マイナカードで児童や高齢者の見守り、交通利用 朝日町が新サービス

2024年04月26日朝日新聞


 マイナンバーカードを子ども、高齢者の見守りや公共交通の支払いに使う。こんな新たな住民サービスを富山県朝日町が始めた。今後、民間のサービスとの連携や、地域通貨の流通などへの活用を探る。

 名称は「LoCoPi(ロコピ)あさひまち」。国が進めるマイナカード活用のモデル事業の一つとして、2023年度に約2億9千万円の交付金を受け、広告大手の博報堂と取り組んだ。

 利用には登録が必要だ。学校、図書館などの公共施設や催し会場で読み取り機にカードでタッチすると、日時や場所が登録済みのアドレスにメールで通知される。子どもはマイナカードではなく、専用のカードを使う。
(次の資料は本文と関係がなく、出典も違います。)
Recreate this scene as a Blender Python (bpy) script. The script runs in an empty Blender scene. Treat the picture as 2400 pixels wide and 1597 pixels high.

 小中学生の登下校や、高齢の親族の安否を確かめられるほか、町内で通用するバス回数券やデジタル商品券の情報をカードに書き込み、タッチして支払える。タッチする度にたまるポイントは、特産品などが当たる抽選への参加に使える。

 約1万1千人の人口に対し、マイナカードの交付率は2月末で80・8%と県内で最も高い。町によると、ロコピには同月末時点で1629人が登録。読み取り機は約30台を設置済みで、今後、拡大してゆく予定。災害時、避難者の把握などに応用することも考えられるという。

 笹原靖直町長は「防災面でも活用を進めたい。消滅可能性都市として名前が挙がる町の課題を先進的に解決し、全国の参考事例になれば」と話す。